You can also list whomever you’d like as an emergency contact on the card—phone number and all. (Since it’s a municipal ID, I’d recommend picking someone who lives in the city and could hasten to your rescue, as opposed to a faraway Mum or Dad.) I picked a partner-in-crime, as opposed to a family member. Something about this ID, guys. It just makes you a bad-ass.

And once it’s all over, you have a shiny new card that earns you “fugeddaboudit” bragging rights, free 1-year memberships at some of the city’s most noteworthy cultural institutions and a piece of ID that won’t expire for the next 5 years. Maybe you’re thinking, “Eh, I already have plenty of photo ID. I could do without this one.” But can you, brokesters? Look at all those goddamn discounts. (Oh wait, you have to be a member to see them.) Essentially, you can design your own keys to the VIP by combining various memberships around the five boroughs, as well as hotel discounts at destinations around the country.

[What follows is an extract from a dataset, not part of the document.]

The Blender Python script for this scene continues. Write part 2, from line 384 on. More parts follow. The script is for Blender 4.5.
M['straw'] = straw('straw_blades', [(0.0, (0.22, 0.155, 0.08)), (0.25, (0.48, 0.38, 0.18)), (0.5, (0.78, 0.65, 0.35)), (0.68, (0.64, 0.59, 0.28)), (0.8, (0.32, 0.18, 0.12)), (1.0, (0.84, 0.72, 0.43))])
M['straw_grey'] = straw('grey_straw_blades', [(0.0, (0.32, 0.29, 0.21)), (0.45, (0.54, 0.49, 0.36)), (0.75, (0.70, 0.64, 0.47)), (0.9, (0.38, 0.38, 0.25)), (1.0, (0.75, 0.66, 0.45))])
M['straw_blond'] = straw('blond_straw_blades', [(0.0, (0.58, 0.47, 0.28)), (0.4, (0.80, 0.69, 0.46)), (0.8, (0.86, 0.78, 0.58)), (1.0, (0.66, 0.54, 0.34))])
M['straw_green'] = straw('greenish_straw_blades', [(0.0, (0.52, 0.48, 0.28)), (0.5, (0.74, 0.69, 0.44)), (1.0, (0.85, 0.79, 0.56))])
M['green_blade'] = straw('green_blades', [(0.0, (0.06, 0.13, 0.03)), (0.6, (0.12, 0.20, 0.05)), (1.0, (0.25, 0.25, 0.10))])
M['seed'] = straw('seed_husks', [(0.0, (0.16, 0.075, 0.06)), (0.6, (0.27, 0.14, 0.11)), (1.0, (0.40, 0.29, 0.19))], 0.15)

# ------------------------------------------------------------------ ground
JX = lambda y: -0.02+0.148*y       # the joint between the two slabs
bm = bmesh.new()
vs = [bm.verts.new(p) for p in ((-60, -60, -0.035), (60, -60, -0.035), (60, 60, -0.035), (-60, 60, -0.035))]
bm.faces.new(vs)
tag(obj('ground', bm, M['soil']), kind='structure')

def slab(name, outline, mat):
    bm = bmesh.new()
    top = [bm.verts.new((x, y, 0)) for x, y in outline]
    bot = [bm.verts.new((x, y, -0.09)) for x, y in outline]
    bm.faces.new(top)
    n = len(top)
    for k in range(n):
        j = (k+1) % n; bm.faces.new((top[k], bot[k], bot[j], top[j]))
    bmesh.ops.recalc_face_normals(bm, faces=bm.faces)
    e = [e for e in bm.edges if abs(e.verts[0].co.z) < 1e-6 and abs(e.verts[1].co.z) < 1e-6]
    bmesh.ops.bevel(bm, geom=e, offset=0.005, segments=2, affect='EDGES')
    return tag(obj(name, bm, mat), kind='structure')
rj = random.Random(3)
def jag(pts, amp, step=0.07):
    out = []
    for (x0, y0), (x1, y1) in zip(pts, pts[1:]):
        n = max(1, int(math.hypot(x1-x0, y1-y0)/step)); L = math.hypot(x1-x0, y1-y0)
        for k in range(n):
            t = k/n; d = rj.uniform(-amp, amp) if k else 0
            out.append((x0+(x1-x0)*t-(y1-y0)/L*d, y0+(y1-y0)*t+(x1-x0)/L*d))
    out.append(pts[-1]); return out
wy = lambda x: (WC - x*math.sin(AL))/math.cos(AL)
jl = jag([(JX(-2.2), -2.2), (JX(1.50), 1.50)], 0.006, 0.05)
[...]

For my own part, I’m about to enjoy free rehearsal passes at Carnegie Hall, $9 movie tickets at BAM, a 50% discount on Yankees tickets and gratis admission to the Brooklyn Botanical Garden for what’s shaping up to be the dreamiest summer to date. Can you say, “Card me?” You don’t need to be an upstanding citizen with good credit to get the ID; heck, you don’t need to be a citizen at all. You just have to live here, and make the goddamn effort to get out of bed. The card starts giving back as soon as you get it.

9 Comments

  1. carmen

    I really do not understand WHY people are being given free ID cards- with the government so keen on charging out the nose for absolutely everything, why all of a sudden this largesse? I mean, did it ever occur to anyone that perhaps there MIGHT BE SOMETHING A LITTLE STRANGE GOING ON HERE? I am certainly no conspiracy theorist, but this is just fishy. What benefit are they getting out of this? And why free? There must be a real, meaningful benefit behind the scenes here. If so, what? And why can’t I think of anything good? And oh, thanks for the free library card- now no cross-referencing isn’t even necessary to figure out what I m reading! I mean, really? People? Ask a few more questions. Honestly.

    • it’s a relatively simple way to document thousands of currently undocumented NYC dwellers and simultaneously provide benefits that might otherwise be unavailable to people who can’t get other forms of ID (undocumented immigrants, homeless, ex-cons, etc.). It’s brilliant, really.

      • Scooby Doosh

        so why are we giving “undocumented immigrants” (the new nice term for illegal aliens) an ID to receive free benefits of any kind when they don’t pay any income tax? to say nothing about the anchor kids we have to pay to feed & educate once they get here. there might as well be an express bus from Mexico to NYC at this point. SMH.

          • Scooby Doosh

            what taxes? sales tax? pray tell, how are you added to a legitimate, reportable payroll, have tax withheld, and given a W2 without a Social Security number?

            • @Scooby Doosh: you don’t need an SSN to file taxes. The IRS issues an alternative (called an ITIN) for people who don’t have social security numbers. And it’s not just for illegal/undocumented people. I’m in the US legally but not permanently, which means that I don’t have an SSN. But, I do need to pay taxes because I am currently a US resident for tax purposes.